В Москве, через знакомого офицера, я записался в "Главсахар" – воинская часть по охране сахарных заводов – и был направлен в район Харькова. В окрестных лесах шалили банды "зеленых". Это были анархисты, мы должны были по возможности их вылавливать и защищать от них заводы, куда их привлекал не столько сахар, сколько производившийся там также спирт.
К весне наш дом наполнился женщинами, это были семьи начальников, приехавшие подкормиться из голодающей Москвы. Мой батальонный повеселел и начал устраивать пикники с водкой и украинским салом. Однажды вечером наша компания ехала в лодке по разлившейся реке. В это время мы увидели бегущего вдоль берега красноармейца: "Товарищ командир, идите скорей, ребята Пашку прикончили!" Действительно, во втором батальоне вспыхнули беспорядки, комячейка не доглядела и вот, к сожалению, только что убили комбата Пашкова – да, до смерти, сгрудились, окружили и закололи штыками.
Через день Пашкова торжественно хоронили. Красные знамена, оркестр, "Вы жертвою пали", но также и духовенство из местной церкви. А вечером приехала комиссия – дивизионные политруки и с ними случайно оказавшийся в Харькове сам военком Дыбенко.
Это был бывший балтийский матрос, по слухам, жестокий, по виду высокий, спокойный, превращавшийся в интеллигента.
Дыбенко сказал, что хочет поговорить с каждым из нас наедине и пошел в канцелярию. Первым был вызван батальонный, за ним Миша, потом я. Дыбенко стоял спиной к окну и стал задавать, как Суворов, короткие отрывистые вопросы. Я старался отвечать в том же тоне.
– Какие иностранные языки вы знаете? Я ответил.
– Почему вы решили работать в "Главсахаре", а не в Комиссариате иностранных дел, где могли бы принести больше пользы?
Я промолчал, и он не настаивал.
– Хорошо ли было поставлено в Лицее изучение международного права?
– Неплохо, профессор Пиленко знал свой предмет.
– Какого вы мнения об убитом Пашкове?
– О был начальник требовательный к себе и другим, но по характеру человек неуживчивый и тяжелый.
– Значит он не годился для должности командира?
– Ему было бы лучше работать где-нибудь при штабе, а не среди солдат, которые его не любили.
– Почему они его не любили?
– Потому что он их не уважал.
– Хорошо. Подумайте о чем мы говорили. Пока можете идти.

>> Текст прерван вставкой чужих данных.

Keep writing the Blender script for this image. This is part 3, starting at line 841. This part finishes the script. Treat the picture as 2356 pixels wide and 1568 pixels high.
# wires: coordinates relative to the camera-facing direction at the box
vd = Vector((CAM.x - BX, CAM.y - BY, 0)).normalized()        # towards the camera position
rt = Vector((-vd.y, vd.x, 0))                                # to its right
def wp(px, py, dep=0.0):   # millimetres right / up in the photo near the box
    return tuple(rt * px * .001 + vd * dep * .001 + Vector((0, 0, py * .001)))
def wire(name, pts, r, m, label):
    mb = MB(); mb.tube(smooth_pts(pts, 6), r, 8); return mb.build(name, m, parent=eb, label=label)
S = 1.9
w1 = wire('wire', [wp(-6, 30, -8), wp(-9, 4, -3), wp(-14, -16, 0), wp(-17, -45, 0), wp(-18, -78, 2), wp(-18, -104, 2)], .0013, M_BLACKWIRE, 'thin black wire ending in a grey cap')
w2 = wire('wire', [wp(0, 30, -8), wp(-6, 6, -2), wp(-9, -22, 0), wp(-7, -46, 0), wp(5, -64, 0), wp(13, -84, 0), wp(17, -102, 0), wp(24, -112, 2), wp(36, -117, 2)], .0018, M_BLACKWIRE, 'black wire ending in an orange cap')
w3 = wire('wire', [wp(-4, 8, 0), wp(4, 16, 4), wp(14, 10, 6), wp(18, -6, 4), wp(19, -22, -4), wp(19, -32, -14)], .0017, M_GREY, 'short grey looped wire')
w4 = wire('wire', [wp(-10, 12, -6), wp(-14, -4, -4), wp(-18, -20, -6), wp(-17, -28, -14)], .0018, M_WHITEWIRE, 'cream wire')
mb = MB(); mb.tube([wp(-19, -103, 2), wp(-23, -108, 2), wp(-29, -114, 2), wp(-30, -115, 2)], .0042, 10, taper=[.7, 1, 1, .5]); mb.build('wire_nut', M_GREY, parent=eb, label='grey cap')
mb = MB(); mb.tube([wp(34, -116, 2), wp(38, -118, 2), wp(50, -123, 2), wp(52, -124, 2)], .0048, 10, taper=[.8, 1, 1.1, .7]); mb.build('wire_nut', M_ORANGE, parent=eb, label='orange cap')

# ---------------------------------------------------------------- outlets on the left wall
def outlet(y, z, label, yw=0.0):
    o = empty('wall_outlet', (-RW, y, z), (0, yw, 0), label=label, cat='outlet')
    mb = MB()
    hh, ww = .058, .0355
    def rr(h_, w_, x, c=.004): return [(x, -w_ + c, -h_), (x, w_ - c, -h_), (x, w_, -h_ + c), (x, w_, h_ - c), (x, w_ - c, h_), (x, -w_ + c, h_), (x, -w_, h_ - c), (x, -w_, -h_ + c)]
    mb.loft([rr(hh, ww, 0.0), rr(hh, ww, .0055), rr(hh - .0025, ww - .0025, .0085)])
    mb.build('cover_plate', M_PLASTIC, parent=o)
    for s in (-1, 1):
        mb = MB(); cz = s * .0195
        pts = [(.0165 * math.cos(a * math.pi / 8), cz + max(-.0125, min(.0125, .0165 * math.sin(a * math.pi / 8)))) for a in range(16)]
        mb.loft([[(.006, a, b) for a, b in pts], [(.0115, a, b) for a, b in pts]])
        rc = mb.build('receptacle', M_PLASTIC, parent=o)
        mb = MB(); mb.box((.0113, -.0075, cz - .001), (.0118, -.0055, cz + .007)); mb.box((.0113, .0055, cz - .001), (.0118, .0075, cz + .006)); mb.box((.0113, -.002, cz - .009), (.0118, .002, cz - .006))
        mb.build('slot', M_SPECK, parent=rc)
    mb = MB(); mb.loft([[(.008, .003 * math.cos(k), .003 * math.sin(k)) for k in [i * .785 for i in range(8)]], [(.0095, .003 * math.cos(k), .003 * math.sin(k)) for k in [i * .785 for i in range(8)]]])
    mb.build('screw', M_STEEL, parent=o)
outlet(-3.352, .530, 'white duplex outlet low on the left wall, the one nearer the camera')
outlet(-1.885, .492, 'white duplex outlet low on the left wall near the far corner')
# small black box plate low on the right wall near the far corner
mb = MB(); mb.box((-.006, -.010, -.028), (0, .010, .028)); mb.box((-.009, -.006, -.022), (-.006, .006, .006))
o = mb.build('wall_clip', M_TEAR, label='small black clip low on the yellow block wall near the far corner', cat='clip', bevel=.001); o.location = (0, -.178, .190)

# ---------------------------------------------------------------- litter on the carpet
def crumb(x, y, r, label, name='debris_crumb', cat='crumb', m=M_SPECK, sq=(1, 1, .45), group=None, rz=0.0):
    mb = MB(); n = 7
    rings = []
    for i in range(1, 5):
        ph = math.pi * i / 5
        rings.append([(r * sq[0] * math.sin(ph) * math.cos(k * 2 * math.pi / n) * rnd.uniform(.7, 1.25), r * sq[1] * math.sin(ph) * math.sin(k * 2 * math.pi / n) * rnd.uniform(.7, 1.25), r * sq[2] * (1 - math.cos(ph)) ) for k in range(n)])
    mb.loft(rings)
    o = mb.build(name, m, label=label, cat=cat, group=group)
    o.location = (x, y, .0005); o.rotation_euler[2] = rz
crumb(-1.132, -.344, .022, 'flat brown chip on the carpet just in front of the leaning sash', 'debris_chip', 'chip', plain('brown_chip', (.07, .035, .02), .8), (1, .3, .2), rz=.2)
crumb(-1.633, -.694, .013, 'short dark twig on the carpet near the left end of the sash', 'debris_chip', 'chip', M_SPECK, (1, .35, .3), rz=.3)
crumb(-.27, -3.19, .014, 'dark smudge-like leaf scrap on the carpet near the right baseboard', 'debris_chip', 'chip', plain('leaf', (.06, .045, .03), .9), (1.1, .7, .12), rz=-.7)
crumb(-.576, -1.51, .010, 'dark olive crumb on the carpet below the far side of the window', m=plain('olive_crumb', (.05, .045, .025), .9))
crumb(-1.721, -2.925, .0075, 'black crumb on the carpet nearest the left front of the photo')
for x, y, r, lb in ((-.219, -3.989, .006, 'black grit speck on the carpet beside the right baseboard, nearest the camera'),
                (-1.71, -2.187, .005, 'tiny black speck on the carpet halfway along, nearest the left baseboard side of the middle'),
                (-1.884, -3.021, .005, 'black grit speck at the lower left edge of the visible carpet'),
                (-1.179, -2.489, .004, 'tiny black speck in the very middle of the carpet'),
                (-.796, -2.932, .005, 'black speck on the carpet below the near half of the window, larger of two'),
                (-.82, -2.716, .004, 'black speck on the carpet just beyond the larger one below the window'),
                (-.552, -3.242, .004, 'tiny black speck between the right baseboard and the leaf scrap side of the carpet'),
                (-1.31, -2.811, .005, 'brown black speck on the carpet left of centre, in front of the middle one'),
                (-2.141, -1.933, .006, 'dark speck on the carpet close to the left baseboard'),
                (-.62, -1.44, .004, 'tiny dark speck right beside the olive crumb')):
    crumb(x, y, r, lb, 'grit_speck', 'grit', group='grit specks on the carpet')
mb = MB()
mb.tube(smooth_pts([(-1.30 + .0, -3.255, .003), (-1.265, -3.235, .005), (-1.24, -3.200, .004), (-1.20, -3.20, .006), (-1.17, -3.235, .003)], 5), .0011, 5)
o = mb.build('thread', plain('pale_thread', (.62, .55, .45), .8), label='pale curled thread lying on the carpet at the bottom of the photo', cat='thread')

Эти намеки Дыбенко, по виду настроенного дружелюбно, заставили меня задуматься. Оказывается, им известна моя биография и то, что я записался в армию не под своей фамилией, что было бы опасно и в менее смутные времена. Затем мне дают совет покинуть военную службу и найти другую работу в центре, то есть возвращаться в опасную Москву. Очевидно, во мне подозревают врага, может быть, шпиона. Сейчас им не до меня, – в эти дни войска Деникина прорвали фронт и шли на Харьков, – но надо ждать, что скоро мной займутся по-настоящему. Последние слова: "пока можете идти" – не есть ли это предупреждение, почти угроза? Но может я преувеличиваю опасность? Несмотря на все, что о нем рассказывают, он все же, как будто, меня предупредил: убегай, пока не поздно.
Я решил спросить совета у батальонного, что мне предпринять: ждать на заводе прихода деникинцев или идти к ним навстречу.